Instruction: Restate word for word the lines of the data below, from the first through the one that has "from mathutils import Vector".

::::

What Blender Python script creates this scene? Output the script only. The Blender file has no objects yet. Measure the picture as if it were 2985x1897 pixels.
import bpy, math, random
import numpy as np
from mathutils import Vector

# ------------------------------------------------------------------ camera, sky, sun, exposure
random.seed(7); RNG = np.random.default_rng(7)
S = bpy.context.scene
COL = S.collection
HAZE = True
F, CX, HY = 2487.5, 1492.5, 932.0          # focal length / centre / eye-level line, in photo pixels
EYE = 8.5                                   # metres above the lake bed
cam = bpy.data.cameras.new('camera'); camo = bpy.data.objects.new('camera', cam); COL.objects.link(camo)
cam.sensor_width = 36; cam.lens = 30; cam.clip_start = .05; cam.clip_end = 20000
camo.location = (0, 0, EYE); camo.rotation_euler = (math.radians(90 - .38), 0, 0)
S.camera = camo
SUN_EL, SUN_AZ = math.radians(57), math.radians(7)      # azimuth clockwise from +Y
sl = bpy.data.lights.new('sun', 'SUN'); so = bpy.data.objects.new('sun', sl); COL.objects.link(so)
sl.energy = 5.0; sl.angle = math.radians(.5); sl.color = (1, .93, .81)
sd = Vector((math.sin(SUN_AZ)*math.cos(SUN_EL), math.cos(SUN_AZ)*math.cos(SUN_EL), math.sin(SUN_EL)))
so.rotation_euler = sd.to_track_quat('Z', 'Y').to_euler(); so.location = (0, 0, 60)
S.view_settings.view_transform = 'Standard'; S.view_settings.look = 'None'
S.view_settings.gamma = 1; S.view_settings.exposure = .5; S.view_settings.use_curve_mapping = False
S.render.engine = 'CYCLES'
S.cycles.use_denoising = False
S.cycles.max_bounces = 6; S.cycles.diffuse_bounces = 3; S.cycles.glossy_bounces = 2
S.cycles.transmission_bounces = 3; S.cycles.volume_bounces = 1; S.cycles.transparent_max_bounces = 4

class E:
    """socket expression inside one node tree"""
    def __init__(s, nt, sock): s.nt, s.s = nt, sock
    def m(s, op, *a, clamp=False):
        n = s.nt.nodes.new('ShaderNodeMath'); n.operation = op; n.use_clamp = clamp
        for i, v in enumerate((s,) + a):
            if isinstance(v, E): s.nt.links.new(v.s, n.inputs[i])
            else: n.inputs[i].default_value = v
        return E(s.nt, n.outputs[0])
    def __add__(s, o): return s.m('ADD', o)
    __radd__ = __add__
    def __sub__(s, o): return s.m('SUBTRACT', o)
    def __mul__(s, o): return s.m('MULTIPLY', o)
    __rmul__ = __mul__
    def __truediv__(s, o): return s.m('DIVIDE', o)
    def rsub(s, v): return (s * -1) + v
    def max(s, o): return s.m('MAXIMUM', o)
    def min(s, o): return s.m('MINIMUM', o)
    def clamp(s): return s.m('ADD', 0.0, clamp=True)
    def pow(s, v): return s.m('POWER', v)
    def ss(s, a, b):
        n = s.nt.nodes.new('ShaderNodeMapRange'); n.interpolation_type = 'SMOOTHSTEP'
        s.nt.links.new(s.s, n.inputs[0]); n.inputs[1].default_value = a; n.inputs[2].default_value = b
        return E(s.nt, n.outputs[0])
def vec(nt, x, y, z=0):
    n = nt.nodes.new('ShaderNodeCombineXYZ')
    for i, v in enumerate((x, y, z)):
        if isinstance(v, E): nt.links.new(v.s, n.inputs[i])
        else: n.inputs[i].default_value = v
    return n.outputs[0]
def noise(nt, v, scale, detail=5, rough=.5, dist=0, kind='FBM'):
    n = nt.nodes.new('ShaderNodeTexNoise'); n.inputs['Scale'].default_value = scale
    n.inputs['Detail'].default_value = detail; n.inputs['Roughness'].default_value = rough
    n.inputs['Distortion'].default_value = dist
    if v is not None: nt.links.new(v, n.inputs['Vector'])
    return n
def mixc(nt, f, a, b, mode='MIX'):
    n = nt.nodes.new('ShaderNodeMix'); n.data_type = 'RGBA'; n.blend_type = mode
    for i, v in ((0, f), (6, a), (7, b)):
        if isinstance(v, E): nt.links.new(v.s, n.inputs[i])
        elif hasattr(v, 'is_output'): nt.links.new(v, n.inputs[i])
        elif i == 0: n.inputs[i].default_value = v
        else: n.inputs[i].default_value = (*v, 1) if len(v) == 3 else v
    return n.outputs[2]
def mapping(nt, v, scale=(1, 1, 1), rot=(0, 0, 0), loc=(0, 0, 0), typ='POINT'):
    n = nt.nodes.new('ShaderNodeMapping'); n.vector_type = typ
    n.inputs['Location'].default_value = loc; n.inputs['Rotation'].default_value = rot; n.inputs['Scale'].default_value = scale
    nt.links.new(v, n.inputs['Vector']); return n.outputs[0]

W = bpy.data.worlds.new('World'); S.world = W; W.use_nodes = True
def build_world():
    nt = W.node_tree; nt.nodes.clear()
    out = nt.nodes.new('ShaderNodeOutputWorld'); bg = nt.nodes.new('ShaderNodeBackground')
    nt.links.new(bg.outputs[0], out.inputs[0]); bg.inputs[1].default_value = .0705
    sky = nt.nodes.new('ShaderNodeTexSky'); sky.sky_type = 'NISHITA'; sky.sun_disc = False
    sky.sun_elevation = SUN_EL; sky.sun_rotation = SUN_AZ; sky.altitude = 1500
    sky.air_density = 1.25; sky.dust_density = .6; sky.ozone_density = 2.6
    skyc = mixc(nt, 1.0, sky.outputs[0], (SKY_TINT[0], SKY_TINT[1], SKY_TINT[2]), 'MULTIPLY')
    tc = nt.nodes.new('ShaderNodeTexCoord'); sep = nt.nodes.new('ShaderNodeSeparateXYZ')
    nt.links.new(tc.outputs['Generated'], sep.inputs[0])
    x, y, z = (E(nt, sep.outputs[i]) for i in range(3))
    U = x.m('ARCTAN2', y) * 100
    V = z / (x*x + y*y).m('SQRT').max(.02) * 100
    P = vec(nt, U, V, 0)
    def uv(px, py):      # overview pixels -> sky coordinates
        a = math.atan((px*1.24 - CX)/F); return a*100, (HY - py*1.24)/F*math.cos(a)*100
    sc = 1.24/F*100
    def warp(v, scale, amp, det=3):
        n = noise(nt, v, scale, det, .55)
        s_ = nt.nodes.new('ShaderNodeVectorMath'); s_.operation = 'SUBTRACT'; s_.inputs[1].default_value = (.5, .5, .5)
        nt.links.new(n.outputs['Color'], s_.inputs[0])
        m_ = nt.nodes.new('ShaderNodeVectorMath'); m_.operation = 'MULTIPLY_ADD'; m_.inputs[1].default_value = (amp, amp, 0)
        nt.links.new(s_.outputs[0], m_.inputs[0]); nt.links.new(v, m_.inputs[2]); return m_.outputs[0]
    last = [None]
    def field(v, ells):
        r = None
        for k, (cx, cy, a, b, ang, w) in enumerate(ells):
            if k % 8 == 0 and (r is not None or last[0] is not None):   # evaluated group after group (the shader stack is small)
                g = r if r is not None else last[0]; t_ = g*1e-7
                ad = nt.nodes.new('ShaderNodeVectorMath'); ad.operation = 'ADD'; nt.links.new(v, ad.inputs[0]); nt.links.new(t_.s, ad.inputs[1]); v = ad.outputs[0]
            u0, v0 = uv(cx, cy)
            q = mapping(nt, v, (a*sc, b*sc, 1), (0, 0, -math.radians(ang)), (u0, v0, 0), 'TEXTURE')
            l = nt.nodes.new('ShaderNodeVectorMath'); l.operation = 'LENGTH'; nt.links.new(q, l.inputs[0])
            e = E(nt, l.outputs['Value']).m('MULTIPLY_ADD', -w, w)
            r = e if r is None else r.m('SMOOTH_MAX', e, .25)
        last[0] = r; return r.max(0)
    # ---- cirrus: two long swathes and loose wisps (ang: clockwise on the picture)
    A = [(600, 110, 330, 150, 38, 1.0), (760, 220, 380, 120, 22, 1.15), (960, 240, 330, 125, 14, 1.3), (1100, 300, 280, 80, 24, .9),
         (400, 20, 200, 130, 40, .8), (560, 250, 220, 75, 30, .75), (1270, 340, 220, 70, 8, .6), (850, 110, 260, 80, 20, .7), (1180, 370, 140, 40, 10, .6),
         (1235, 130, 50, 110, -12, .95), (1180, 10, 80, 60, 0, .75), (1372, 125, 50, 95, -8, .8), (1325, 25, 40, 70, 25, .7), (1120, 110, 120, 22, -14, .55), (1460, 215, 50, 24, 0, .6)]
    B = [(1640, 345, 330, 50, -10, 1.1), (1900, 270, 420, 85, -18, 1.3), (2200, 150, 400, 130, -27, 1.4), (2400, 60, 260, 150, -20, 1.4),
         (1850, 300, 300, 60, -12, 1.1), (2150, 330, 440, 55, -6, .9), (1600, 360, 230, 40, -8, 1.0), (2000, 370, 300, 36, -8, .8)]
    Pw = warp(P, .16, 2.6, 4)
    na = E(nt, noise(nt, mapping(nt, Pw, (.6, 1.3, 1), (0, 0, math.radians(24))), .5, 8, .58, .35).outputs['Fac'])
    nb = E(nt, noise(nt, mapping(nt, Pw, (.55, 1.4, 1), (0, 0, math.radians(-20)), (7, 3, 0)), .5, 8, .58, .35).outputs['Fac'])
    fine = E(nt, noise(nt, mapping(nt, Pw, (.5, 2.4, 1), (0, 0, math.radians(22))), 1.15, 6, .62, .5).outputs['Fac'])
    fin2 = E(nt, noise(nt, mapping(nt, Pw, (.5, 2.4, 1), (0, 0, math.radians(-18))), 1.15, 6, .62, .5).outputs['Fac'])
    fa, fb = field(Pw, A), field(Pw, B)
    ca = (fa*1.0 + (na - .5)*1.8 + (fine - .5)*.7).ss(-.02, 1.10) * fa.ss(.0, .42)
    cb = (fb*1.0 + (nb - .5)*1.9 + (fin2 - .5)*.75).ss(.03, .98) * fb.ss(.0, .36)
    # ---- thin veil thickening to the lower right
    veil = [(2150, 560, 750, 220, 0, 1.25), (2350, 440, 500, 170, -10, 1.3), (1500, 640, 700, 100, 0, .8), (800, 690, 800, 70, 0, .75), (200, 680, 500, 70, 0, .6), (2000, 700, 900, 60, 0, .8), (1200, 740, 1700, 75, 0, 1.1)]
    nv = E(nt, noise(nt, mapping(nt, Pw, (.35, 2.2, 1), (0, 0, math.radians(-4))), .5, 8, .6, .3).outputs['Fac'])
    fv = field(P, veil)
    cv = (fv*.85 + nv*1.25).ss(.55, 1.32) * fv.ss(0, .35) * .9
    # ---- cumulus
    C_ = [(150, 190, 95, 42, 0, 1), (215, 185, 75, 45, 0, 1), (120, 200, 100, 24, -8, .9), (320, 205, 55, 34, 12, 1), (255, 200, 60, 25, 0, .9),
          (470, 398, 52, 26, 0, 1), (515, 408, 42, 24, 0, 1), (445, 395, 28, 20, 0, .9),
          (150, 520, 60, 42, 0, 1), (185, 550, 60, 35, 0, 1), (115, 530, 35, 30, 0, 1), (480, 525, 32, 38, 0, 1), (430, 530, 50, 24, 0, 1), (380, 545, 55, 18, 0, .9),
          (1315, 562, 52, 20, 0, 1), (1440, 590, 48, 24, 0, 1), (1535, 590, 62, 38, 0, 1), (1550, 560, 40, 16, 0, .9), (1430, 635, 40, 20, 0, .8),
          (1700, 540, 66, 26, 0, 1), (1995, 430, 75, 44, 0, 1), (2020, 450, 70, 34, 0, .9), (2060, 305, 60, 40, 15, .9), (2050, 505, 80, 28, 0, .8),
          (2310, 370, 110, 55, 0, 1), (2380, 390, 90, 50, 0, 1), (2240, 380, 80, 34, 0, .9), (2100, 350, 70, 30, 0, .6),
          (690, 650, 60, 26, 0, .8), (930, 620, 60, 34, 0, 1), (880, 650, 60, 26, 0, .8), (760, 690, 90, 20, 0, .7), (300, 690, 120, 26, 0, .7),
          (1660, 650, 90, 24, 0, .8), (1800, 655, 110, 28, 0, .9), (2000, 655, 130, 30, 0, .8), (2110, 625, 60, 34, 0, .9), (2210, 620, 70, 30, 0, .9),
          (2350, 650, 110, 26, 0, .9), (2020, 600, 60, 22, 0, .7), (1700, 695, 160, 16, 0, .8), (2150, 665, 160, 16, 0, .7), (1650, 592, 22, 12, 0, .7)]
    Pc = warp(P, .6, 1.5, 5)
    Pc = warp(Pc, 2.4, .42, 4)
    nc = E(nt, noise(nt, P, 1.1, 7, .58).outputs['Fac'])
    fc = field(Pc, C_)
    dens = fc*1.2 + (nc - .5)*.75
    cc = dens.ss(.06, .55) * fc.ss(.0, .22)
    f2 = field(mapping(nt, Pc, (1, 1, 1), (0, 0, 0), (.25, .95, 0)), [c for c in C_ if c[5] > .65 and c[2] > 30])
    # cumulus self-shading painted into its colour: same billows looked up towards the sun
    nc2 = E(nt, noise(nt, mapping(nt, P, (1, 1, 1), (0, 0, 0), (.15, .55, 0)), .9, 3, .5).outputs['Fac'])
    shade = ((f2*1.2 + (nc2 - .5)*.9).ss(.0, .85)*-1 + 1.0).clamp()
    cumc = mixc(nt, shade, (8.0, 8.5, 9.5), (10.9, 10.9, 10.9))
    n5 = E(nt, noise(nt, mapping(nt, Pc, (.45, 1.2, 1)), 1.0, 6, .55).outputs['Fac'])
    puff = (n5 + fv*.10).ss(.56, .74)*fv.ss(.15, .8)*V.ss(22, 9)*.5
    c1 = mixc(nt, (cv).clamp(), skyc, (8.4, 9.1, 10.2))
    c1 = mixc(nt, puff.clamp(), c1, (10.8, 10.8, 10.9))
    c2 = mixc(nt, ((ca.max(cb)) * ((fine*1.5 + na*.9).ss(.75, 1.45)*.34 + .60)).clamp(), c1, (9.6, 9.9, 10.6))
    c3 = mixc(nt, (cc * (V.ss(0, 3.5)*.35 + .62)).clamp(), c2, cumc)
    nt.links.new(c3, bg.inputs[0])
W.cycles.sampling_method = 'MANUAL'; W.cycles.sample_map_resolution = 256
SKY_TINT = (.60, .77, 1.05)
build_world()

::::

Finished task:
What Blender Python script creates this scene? Output the script only. The Blender file has no objects yet. Measure the picture as if it were 2985x1897 pixels.
import bpy, math, random
import numpy as np
from mathutils import Vector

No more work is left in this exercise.